The land as recorded in the original deed, is in Deed Record No. 19, Page 451, and the description of the land in the notice read as follows:

“A part of the west half of the south-east quarter of section 1, township 15 north, range 1 west, bounded and described as follows, to-wit: Beginning at a point in the plank road where the lands of William Blanton, John D. Burks, Dan D. Hambleton and Moses Guynn corners, then running south on the line of said Hambleton’s lands, 20 rods; thence east on a line parallel with the plank road, 8 rods; thence north on a line parallel with Hambleton’s east line, 20 roads to the road; thence west along the center of said plank road, 8 roads to the place of beginning, estimated to contain one acre, more or less.”

Mention of the old plank road will bring to the minds of some few citizens of the county, the first road between Indianapolis and Danville, which was called the plank road because of its construction, made necessary by the bottomless condition of the roads during the spring and fall. More recent developments in the case of the old plank road, occurred when some of the old planks were dug up by workmen, repairing the gravel road which had replaced the plank road as the country became more populated. The present concrete road, of course, was a modern development of the last few years.

An inquiry into the first deed record, found the land originally belonging to one Basil Tout, who entered the west half of the southeast quarter in his name. This was recorded on May 10, 1831.

Basil Tout conveyed 80 acres to Geo. Burks on Aug. 30, 1834, while Geo.
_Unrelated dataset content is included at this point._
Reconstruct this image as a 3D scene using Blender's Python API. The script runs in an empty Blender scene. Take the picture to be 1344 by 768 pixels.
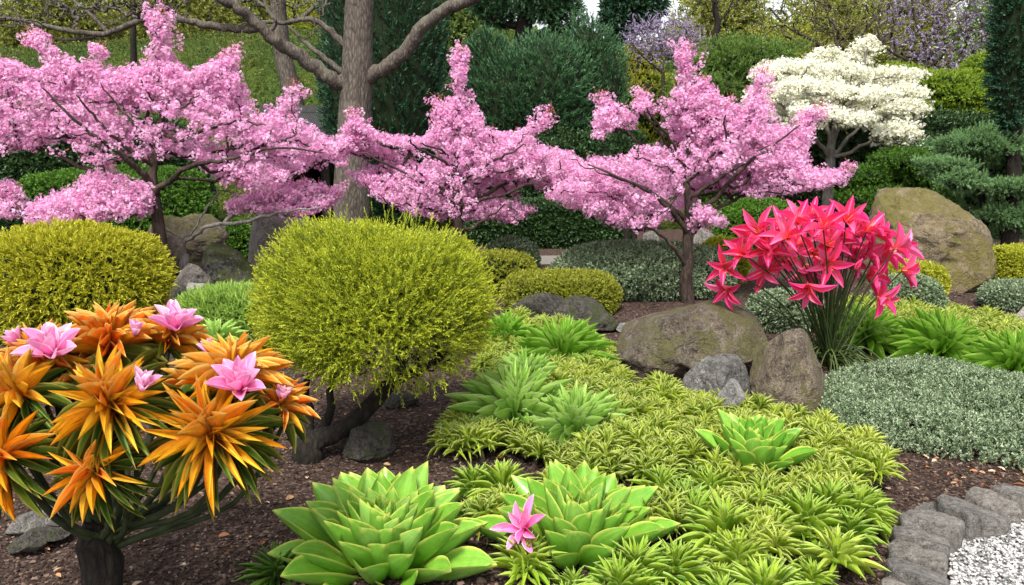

Burks, presumably the father of John D. Burks, conveyed the land to the latter named Burks on March 28, 1851. The tract of one acre of the 80 contained in the deed to John D. Burks was granted to Center township for school purposes on April 5, 1856. The land has remained in the hands of the trustees of Center township to the present time, when it will be sold to the highest bidder by Walter P. Hendrix, trustee, on March 28, just 78 years from the day it was conveyed to John Burks, the grantor of the land to the township. And thus passes, because of the trend of events, another rural school. Some well known men and women have taught at Jordan. Miss Jennie Craven, later Mrs. Samuel M. Ralston, taught one winter there in the brick building which burned a few years ago. She walked from Danville to the school and back each day. School wagons had not then been “invented.”